The optimal answer to the question "How much should I hold my positions?" is “Until the position has fully worked out”. As long as the trade remains promising, it can and should be kept open. However, a novice trader needs some guide to correctly hold and close a trade.
That is why it’s important to think over a trading plan. But before that, you need to answer a few questions:
- Is it worth considering the holding time?
- If a trade reached the planned level ahead of time should it be closed?
- If a long time has passed but the price still hasn’t reached the required level, what should I do?
The time factor works differently in trading styles. Let's take a look at each individual type.
Scalping
This trading style is pretty simple. Scalping trades are not held for more than a few minutes. Trading here is conducted on low time frames where the price is constantly fluctuating. Here, in order not to lose profits or increase losses, don’t hold the trade longer than expected. In this style, it is optimal to constantly monitor charts and open and close trades following the slightest market fluctuations.
Intraday Trading
Intraday traders open and close their positions throughout the day. Their main purpose is to avoid holding their positions overnight. It is much easier to control risks this way, as anything can happen to your position during this period. As a rule, such trades are held for 2-3 hours. With a strong trend, the position is held all day long.
Day traders typically rely on only two time factors:
- End of a trading day
- Release of important economic news. As a rule, this is a signal to close a trade. During the news, traders open separate positions.
The rest of the time, intraday traders set trading targets based on other factors:
- Closest price level.
- The height of a figure if trading is based on a pattern. For example, on Double and Triple Tops, Rounded Bottom, Wedge, etc.
- The beginning of the gap when trading on gaps, and so on.
When choosing a target, the trader also assesses the potential risks. For this, they usually use the nearest price levels as well. Each trading strategy has its own goals for entering and exiting a trade. These rules form the basis of your trading plan.

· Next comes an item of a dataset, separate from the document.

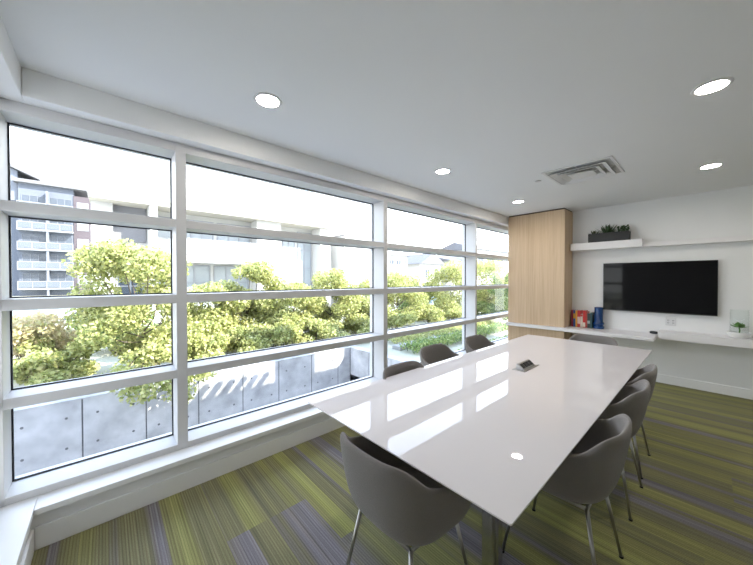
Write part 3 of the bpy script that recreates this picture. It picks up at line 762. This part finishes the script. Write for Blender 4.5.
ab = thing('apartment_building', 'distant blue grey apartment block with rows of white balconies at the far left', 'building', (0, 0, 0))
AX = -70.0
def apart(name, mat, *boxes):
    m = MB()
    for b in boxes: m.box(*b)
    return m.build(name, mat, ab)
apart('wall', M['grey_clad'], (AX - 12, -9.8, -1, AX, -3.9, 16.2), (AX - 12, -16, -1, AX - 1, -9.8, 14.0))
apart('roof', M['roof'], (AX - 12.5, -10.2, 16.2, AX + .8, -2.3, 16.7))
apart('side_bay', M['brick'], (AX - 12, -3.9, -1, AX + .1, -1.7, 15.2))
mm = MB(); mm.prism([(-16, 13.5), (-9.9, 13.5), (-9.9, 18.0), (-16, 21.0)], 'x', AX - 8, AX - .5); mm.build('stair_tower', M['pale_clad'], ab)
mm = MB(); mm.prism([(-16, 21.05), (-7.6, 17.0), (-7.6, 17.4), (-16, 21.6)], 'x', AX - 8.5, AX + .3); mm.build('tower_roof', M['roof'], ab)
for fl in range(5):
    z = .2 + fl * 3.0
    apart('balcony_slab', M['white_metal'], (AX, -9.8, z - .25, AX + 1.3, -3.9, z))
    for k in range(2): window_part(AX, -9.5 + k * 2.9, -6.95 + k * 2.9, z + .05, z + 2.3, ab, M['winpane_dark'], M['pale_clad'], nx=3)
    m = MB(); m.box(AX + 1.2, -9.8, z + .98, AX + 1.28, -3.9, z + 1.06)
    for k in range(5): m.box(AX + 1.2, -9.8 + k * 1.455, z, AX + 1.3, -9.72 + k * 1.455, z + 1.0)
    r = m.build('railing', M['white_metal'], ab); MB().box(AX + 1.22, -9.78, z + .1, AX + 1.25, -3.92, z + .95).build('rail_panel', M['rail_glass'], r)
    window_part(AX + .1, -3.5, -2.1, z + .4, z + 2.0, ab, M['winpane'], nx=3, nz=2, t=.14)
apart('dividing_wall', M['pale_clad'], (AX, -6.85, -1, AX + 1.2, -6.6, 15.2))

def house(X, y0, y1, z1, ridge, label, wins, gable):
    h = thing('house', label, 'house', (0, 0, 0))
    MB().box(X - 7, y0, -1, X, y1, z1).build('wall', M['stucco'], h)
    if gable: MB().prism([(y0 - .4, z1), (y1 + .4, z1), ((y0 + y1) / 2, ridge)], 'x', X - 7.2, X + .5).build('roof', M['roof'], h)
    else: MB().prism([(X - 7.4, z1), (X + .5, z1), (X - 3.4, ridge)], 'y', y0 - .4, y1 + .4).build('roof', M['roof'], h)
    for (a, b, c, d) in wins: window_part(X, a, b, c, d, h, M['winpane_dark'], nx=2, nz=1, t=.1)
    return h
house(-25, 24, 27.6, 4.35, 4.7, 'low white building with a strip of windows beyond the trees', ((24.3, 25.3, 3.2, 3.85), (25.6, 26.5, 3.2, 3.85), (26.8, 27.4, 3.2, 3.85)), False)
house(-25, 30.0, 34.6, 3.5, 5.0, 'white house with a grey gable roof beyond the trees', ((31, 32, 1.6, 2.9), (33, 34, 1.6, 2.9)), True)
house(-24, 35.6, 40.7, 4.1, 4.9, 'white house with a dark bay window right of the gable', ((36, 37.2, 2.0, 3.4), (38.3, 39.6, 2.0, 3.4)), False)
house(-24, 41.8, 54, 6.1, 7.4, 'pale house with a broad grey roof behind the narrow panes', ((42.6, 44.4, 3.0, 4.8), (46, 48, 3.0, 4.8), (49, 51, 3.0, 4.8)), False)

def car(x, y, rz, paint, label):
    t = thing('car', label, 'car', (x, y, -.985), rz, 'parked cars')
    MB().prism([(-2.1, .28), (2.1, .28), (2.15, .62), (1.9, .82), (1.0, .92), (.45, 1.40), (-1.15, 1.43), (-1.85, .98), (-1.85, .85)], 'y', -.85, .85, .05).build('body', paint, t)
    MB().prism([(.93, .94), (.42, 1.35), (-1.12, 1.38), (-1.66, 1.0)], 'y', -.862, .862).build('side_window', M['winpane_dark'], t)
    for sx in (-1.3, 1.3):
        for sy in (-.76, .76):
            m = MB(); tt_ = bmesh.new(); bmesh.ops.create_cone(tt_, cap_ends=True, segments=24, radius1=.32, radius2=.32, depth=.2)
            for q in tt_.verts: q.co = Matrix.Rotation(PI / 2, 3, 'X') @ q.co + Vector((sx, sy * 1.06, .32))
            m.merge(tt_); m.build('wheel', M['tyre'], t)
    return t
car(-17.5, 21.9, PI / 2, M['car_blue'], 'blue car parked behind the trees in the far window bay')
car(-16.6, .4, PI / 2, M['car_white'], 'white car parked behind the big leafy tree')

# ------------------------------------------------------------------ light
wd = bpy.data.worlds.new('sky'); bpy.context.scene.world = wd; wd.use_nodes = True
nt = wd.node_tree
bg = nt.nodes['Background']
tc = nt.nodes.new('ShaderNodeTexCoord'); sp = nt.nodes.new('ShaderNodeSeparateXYZ'); nt.links.new(tc.outputs['Generated'], sp.inputs[0])
cr = nt.nodes.new('ShaderNodeValToRGB')
cr.color_ramp.elements[0].position = 0.0; cr.color_ramp.elements[0].color = (0.97, 0.98, 1.0, 1)
cr.color_ramp.elements[1].position = 0.8; cr.color_ramp.elements[1].color = (0.52, 0.68, 1.0, 1)
nt.links.new(sp.outputs[2], cr.inputs[0]); nt.links.new(cr.outputs[0], bg.inputs[0])
bg.inputs[1].default_value = 3.6
sun = bpy.data.lights.new('sun', 'SUN'); sun.energy = 11.0; sun.angle = 0.0093; sun.color = (1.0, 0.95, 0.86)
so = bpy.data.objects.new('sun', sun); C.objects.link(so)
so.rotation_euler = Vector((1.0, .83, 1.0)).to_track_quat('Z', 'Y').to_euler(); so.location = (10, 8, 12)

# ------------------------------------------------------------------ camera
cam = bpy.data.cameras.new('camera'); cam.sensor_width = 36; cam.lens = 36 * 300.04 / 753; cam.clip_start = .02; cam.clip_end = 400
co = bpy.data.objects.new('camera', cam); C.objects.link(co)
yaw, tilt, roll = 0.8375, 0.0107, -0.0009
fwd = Vector((-math.sin(yaw) * math.cos(tilt), math.cos(yaw) * math.cos(tilt), -math.sin(tilt)))
r0 = Vector((math.cos(yaw), math.sin(yaw), 0)); u0 = r0.cross(fwd)
rt = r0 * math.cos(roll) + u0 * math.sin(roll); up = -r0 * math.sin(roll) + u0 * math.cos(roll)
mw = Matrix(((rt.x, up.x, -fwd.x, 0), (rt.y, up.y, -fwd.y, 0), (rt.z, up.z, -fwd.z, 1.5), (0, 0, 0, 1)))
co.matrix_world = mw
S = bpy.context.scene
S.camera = co
S.view_settings.view_transform = 'Standard'; S.view_settings.look = 'None'; S.view_settings.gamma = 1.0; S.view_settings.use_curve_mapping = False
S.view_settings.exposure = 0.65
S.cycles.max_bounces = 12; S.cycles.diffuse_bounces = 6; S.cycles.transparent_max_bounces = 16
S.cycles.use_denoising = True
S.cycles.sample_clamp_indirect = 8.0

Over time, the trader begins to more and more accurately assess the current state of his trade. He quickly understands when the signal hasn’t worked out and the trade must be closed right away. He also sees when the price is clearly and confidently moving in the right direction and the position should not be closed even after reaching the set target. However, this all comes with experience. Try to focus solely on the exact rules of your trading plan first. This way you are more likely to learn how to control your risks.
If you decide to become an intraday trader, remember an important rule:
- Cut the losses quickly. Let the profits grow.